- TASK INSTRUCTIONS -
From the first line of the data below through the line holding "COL = S.collection", output each line exactly and leave the pictures out.

[DATASET RECORDS start]

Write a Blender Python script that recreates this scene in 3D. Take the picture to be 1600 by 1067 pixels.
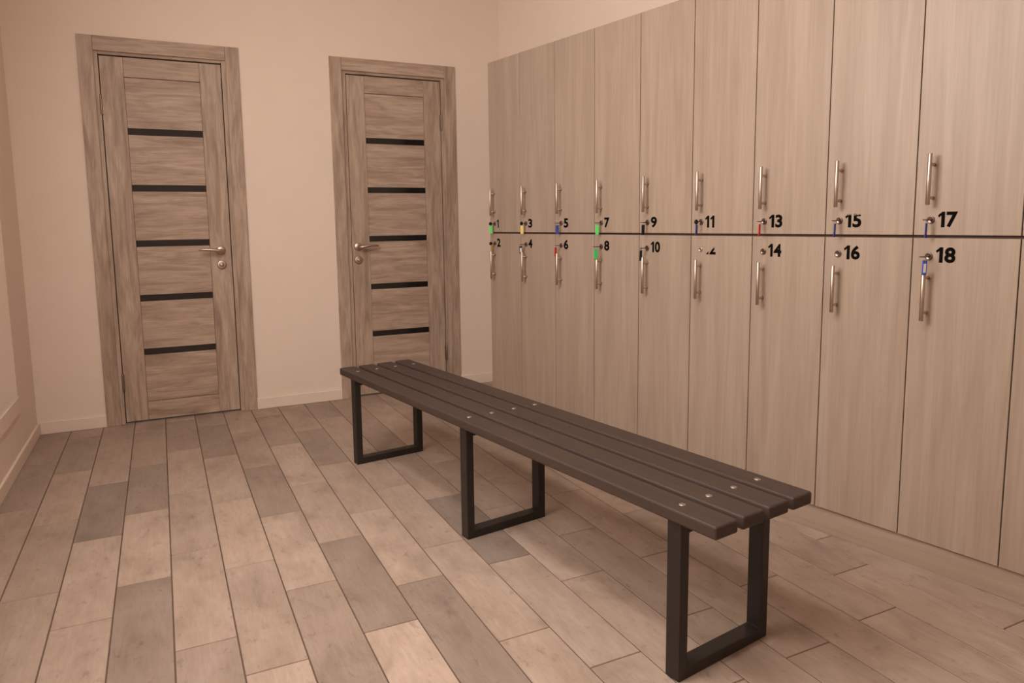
import bpy, bmesh, math, random
from mathutils import Vector, Matrix
random.seed(7)
S = bpy.context.scene
for o in list(bpy.data.objects):
    bpy.data.objects.remove(o, do_unlink=True)
COL = S.collection

# ------------------------------------------------------------------ camera
cd = bpy.data.cameras.new('camera')
cam = bpy.data.objects.new('camera', cd)
COL.objects.link(cam)
cd.sensor_width = 36.0
cd.lens = 1124.36 / 1600 * 36
cd.shift_y = -0.03189
cd.clip_start = 0.02
_r = Vector((0.89832418, -0.43916806, -0.0120453))
_u = Vector((0.06344131, 0.10254264, 0.99270348))
_f = Vector((0.4347285, 0.89253371, -0.11997793))
M = Matrix((( _r.x, _u.x, -_f.x, 0.0), (_r.y, _u.y, -_f.y, 0.0), (_r.z, _u.z, -_f.z, 1.1001), (0, 0, 0, 1)))
cam.matrix_world = M
S.camera = cam

# ------------------------------------------------------------------ world, lamps, exposure
w = bpy.data.worlds.new('world'); S.world = w; w.use_nodes = True
w.node_tree.nodes['Background'].inputs[0].default_value = (0.8, 0.62, 0.5, 1)
w.node_tree.nodes['Background'].inputs[1].default_value = 0.05
S.view_settings.view_transform = 'Standard'
S.view_settings.look = 'None'
S.view_settings.exposure = 0.0
S.view_settings.gamma = 1.0
S.view_settings.use_curve_mapping = False
CEIL = 2.75
LAMP_COL = (1.0, 0.95, 0.89)
# (x, y, size x, size y, watts)
LAMPS = [(0.05, 1.25, 0.30, 1.60, 35)]
for lx, ly, sx, sy, wt in LAMPS:
    ld = bpy.data.lights.new('ceiling_lamp', 'AREA')
    ld.shape = 'RECTANGLE'; ld.size = sx; ld.size_y = sy; ld.energy = wt; ld.color = LAMP_COL
    lo = bpy.data.objects.new('ceiling_lamp', ld); COL.objects.link(lo)
    lo.location = (lx, ly, CEIL - 0.035)
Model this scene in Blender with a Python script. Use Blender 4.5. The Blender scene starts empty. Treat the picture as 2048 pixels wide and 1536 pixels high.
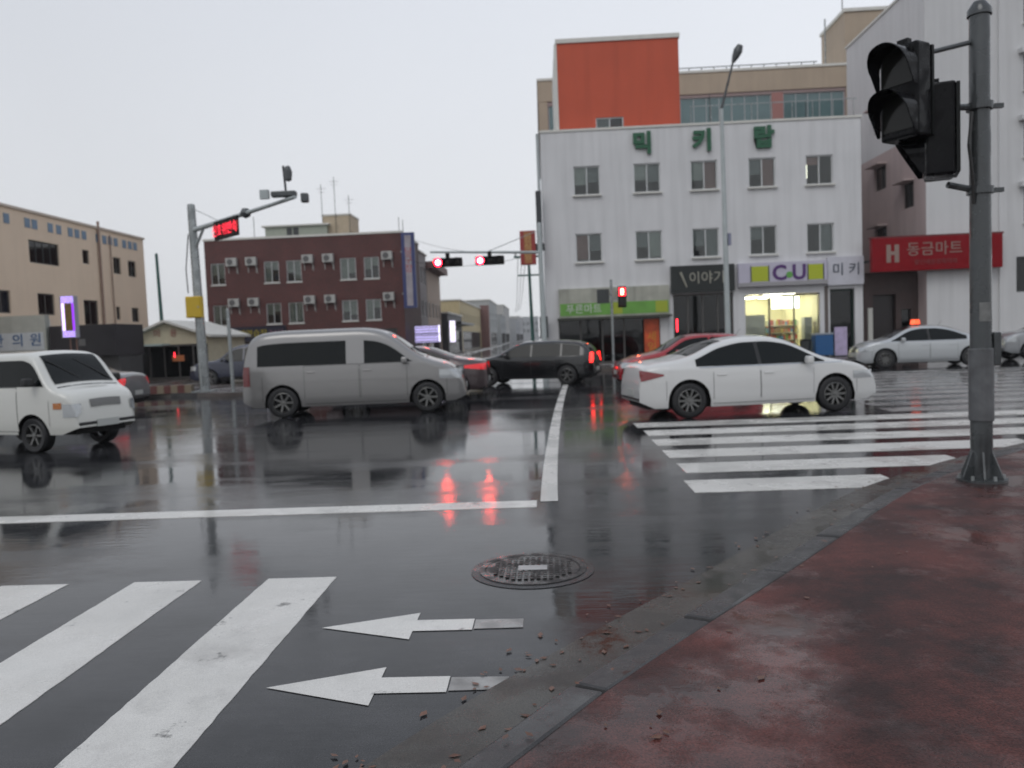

[DATASET RECORDS end]

- RESULT OF THE TASK -
Write a Blender Python script that recreates this scene in 3D. Take the picture to be 1600 by 1067 pixels.
import bpy, bmesh, math, random
from mathutils import Vector, Matrix
random.seed(7)
S = bpy.context.scene
for o in list(bpy.data.objects):
    bpy.data.objects.remove(o, do_unlink=True)
COL = S.collection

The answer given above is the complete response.